While data on home mortgage debt and house turnover can be used to analyze the particular channels through which capital gains on homes spur consumer outlays, the financing linkages between stock market capital gains and consumer spending are less clear. Homeowners typically own one home, which they hold, on average, for nearly a decade. Financing is almost exclusively through the mortgage market, and equity extractions for spending, accordingly, are readily identified. Stocks, in contrast, tend to be held in portfolios that have far greater rates of turnover than homes, and financing sources are much more diverse and changeable. Moreover, although gains in defined contribution plans, IRAs, and other tax-deferred accounts almost surely affect consumer spending, the complicated tax treatment and restrictions on the use of those funds make the connections between capital gains in these accounts and spending quite indirect.
Nonetheless, even setting aside all pension-type assets, household capital gains on directly held equities and mutual funds in recent years have been two to four times the size of overall gains on homes. The sheer size of such gains suggests that capital gains on equities have been a more potent factor in determining spending than gains on homes.
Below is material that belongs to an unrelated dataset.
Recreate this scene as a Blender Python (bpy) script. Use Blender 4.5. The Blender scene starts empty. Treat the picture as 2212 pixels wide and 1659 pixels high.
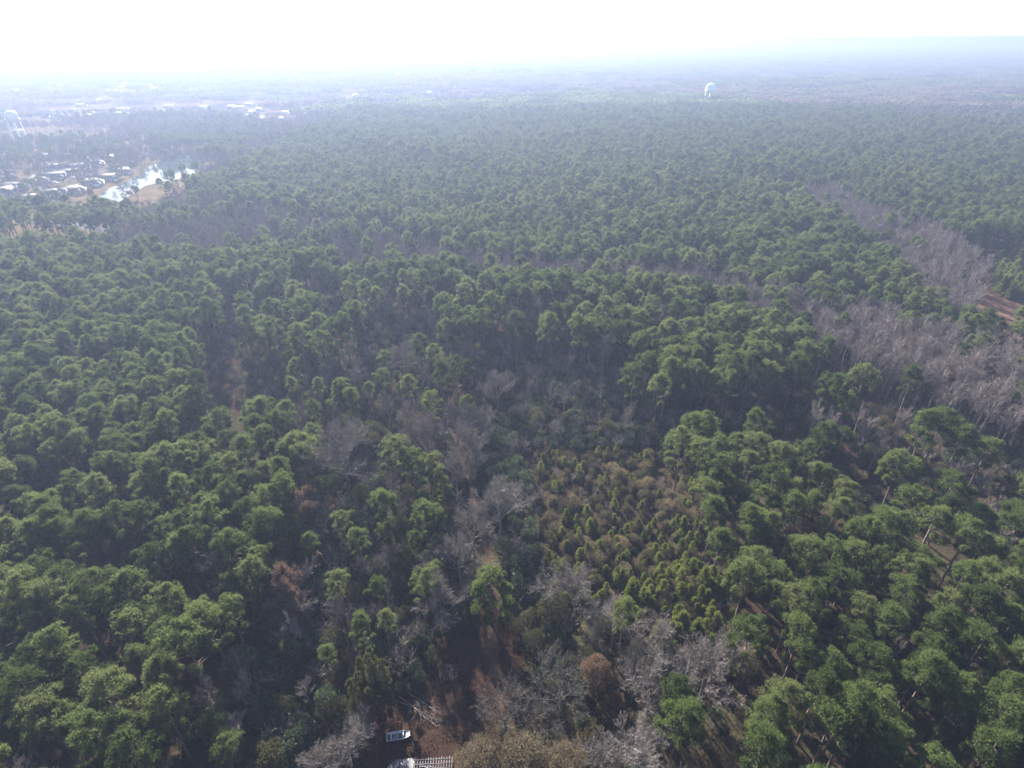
import bpy, math, random
import numpy as np
from mathutils import Vector, Matrix

SC = bpy.context.scene
COL = SC.collection
R = math.radians
rng = np.random.default_rng(11)
random.seed(11)

# ------------------------------------------------------------------ camera
H = 110.0
FPX = 1709.0 / 3000.0            # focal length as a fraction of the frame width
PITCH, ROLL = R(30.5), R(-0.5)
cam_d = bpy.data.cameras.new('camera')
cam = bpy.data.objects.new('camera', cam_d)
COL.objects.link(cam)
cam_d.sensor_width = 36.0
cam_d.lens = 36.0 * FPX
cam_d.clip_start = 0.5
cam_d.clip_end = 90000.0
fw = Vector((0, math.cos(PITCH), -math.sin(PITCH)))
rt = Vector((1, 0, 0))
up = rt.cross(fw)
rt2 = math.cos(ROLL) * rt + math.sin(ROLL) * up
up2 = -math.sin(ROLL) * rt + math.cos(ROLL) * up
m = Matrix((rt2, up2, -fw)).transposed().to_4x4()
m.translation = Vector((0, 0, H))
cam.matrix_world = m
SC.camera = cam
FWn, RTn, UPn = np.array(fw), np.array(rt2), np.array(up2)

# ------------------------------------------------------------------ light
SUN_EL, SUN_AZ = R(28.0), R(-22.0)      # azimuth from +Y, negative to the left
world = bpy.data.worlds.new('World')
SC.world = world
world.use_nodes = True
wn = world.node_tree
bg = wn.nodes['Background']
sky = wn.nodes.new('ShaderNodeTexSky')
sky.sky_type = 'NISHITA'
sky.sun_disc = False
sky.sun_elevation = SUN_EL
sky.sun_rotation = SUN_AZ
sky.altitude = 100
sky.air_density = 1.0
sky.dust_density = 1.2
sky.ozone_density = 2.0
# a milky white band of thin cloud and mist low in the sky, all round
tc = wn.nodes.new('ShaderNodeTexCoord')
sx_ = wn.nodes.new('ShaderNodeSeparateXYZ')
wn.links.new(tc.outputs['Generated'], sx_.inputs[0])
mrg = wn.nodes.new('ShaderNodeMapRange')
mrg.interpolation_type = 'SMOOTHSTEP'
mrg.inputs['From Min'].default_value = 0.0
mrg.inputs['From Max'].default_value = 0.45
mrg.inputs['To Min'].default_value = 0.85
mrg.inputs['To Max'].default_value = 0.0
wn.links.new(sx_.outputs['Z'], mrg.inputs['Value'])
wmx = wn.nodes.new('ShaderNodeMix')
wmx.data_type = 'RGBA'
wn.links.new(mrg.outputs[0], wmx.inputs['Factor'])
wn.links.new(sky.outputs[0], wmx.inputs['A'])
wmx.inputs['B'].default_value = (4.3, 4.7, 5.2, 1)
wn.links.new(wmx.outputs['Result'], bg.inputs[0])
bg.inputs[1].default_value = 0.05
sun_d = bpy.data.lights.new('sun', 'SUN')
sun_d.energy = 5.0
sun_d.angle = R(0.5)
sun_d.color = (1.0, 0.95, 0.87)
sun = bpy.data.objects.new('sun', sun_d)
COL.objects.link(sun)
sdir = Vector((math.sin(SUN_AZ) * math.cos(SUN_EL), math.cos(SUN_AZ) * math.cos(SUN_EL), math.sin(SUN_EL)))
sun.rotation_euler = sdir.to_track_quat('Z', 'Y').to_euler()
sun.location = (0, 0, 300)
vs = SC.view_settings
SC.display_settings.display_device = 'sRGB'
vs.view_transform = 'Standard'
vs.look = 'None'
vs.exposure = 2.6
vs.gamma = 1.0
vs.use_curve_mapping = False
cy = SC.cycles
cy.max_bounces = 5
cy.diffuse_bounces = 3
cy.glossy_bounces = 2
cy.transmission_bounces = 3
cy.transparent_max_bounces = 4
cy.volume_bounces = 0
cy.use_denoising = True
cy.caustics_reflective = False
cy.caustics_refractive = False
HAZE_DENSITY = 0.00043
HAZE_G = 0.33
HAZE_COLOR = (0.225, 0.275, 0.41)

# ------------------------------------------------------------------ projection helpers (units of a 2212 x 1659 picture)
SW, SH = 2212.0, 1659.0
FS = FPX * SW


def at(sx, sy, z=0.0):
    d = FWn + RTn * ((sx - SW / 2) / FS) - UPn * ((sy - SH / 2) / FS)
    t = (H - z) / -d[2]
    return np.array([d[0] * t, d[1] * t, z])


def proj(P):
    q = np.asarray(P, float) - np.array([0, 0, H])
    w = q @ FWn
    w = np.where(np.abs(w) < 1e-3, 1e-3, w)
    return SW / 2 + FS * (q @ RTn) / w, SH / 2 - FS * (q @ UPn) / w, w


def inside(x, y, poly):
    x = np.asarray(x, float)
    y = np.asarray(y, float)
    c = np.zeros(x.shape, bool)
    n = len(poly)
    for i in range(n):
        x1, y1 = poly[i]
        x2, y2 = poly[(i + 1) % n]
        if y1 == y2:
            continue
        cond = (y1 > y) != (y2 > y)
        c ^= cond & (x < (x2 - x1) * (y - y1) / (y2 - y1) + x1)
    return c


# ------------------------------------------------------------------ materials
def nt(name):
    mt = bpy.data.materials.new(name)
    mt.use_nodes = True
    t = mt.node_tree
    for n in list(t.nodes):
        t.nodes.remove(n)
    out = t.nodes.new('ShaderNodeOutputMaterial')
    return mt, t, out


def ramp(t, fac, stops):
    r = t.nodes.new('ShaderNodeValToRGB')
    e = r.color_ramp.elements
    e[0].position, e[0].color = stops[0][0], (*stops[0][1], 1)
    e[1].position, e[1].color = stops[-1][0], (*stops[-1][1], 1)
    for p, c in stops[1:-1]:
        k = e.new(p)
        k.color = (*c, 1)
    t.links.new(fac, r.inputs[0])
    return r.outputs[0]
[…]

In fact, if we accept a total net wealth effect on consumption of 3 to 5 cents on the dollar, and if further analysis supports the larger net spending propensities from capital gains on homes suggested by mortgage and survey data, then the propensity to spend out of each dollar of stock market gains would be less than the propensity to spend out of a dollar from gains on homes, but still larger in overall dollar magnitude.
Of course, these quantitative magnitudes are tentative, and a great deal of additional work will be necessary to better understand and to confirm the nature and magnitudes of the relationships between capital gains on houses and stocks--realized and unrealized--and consumer spending.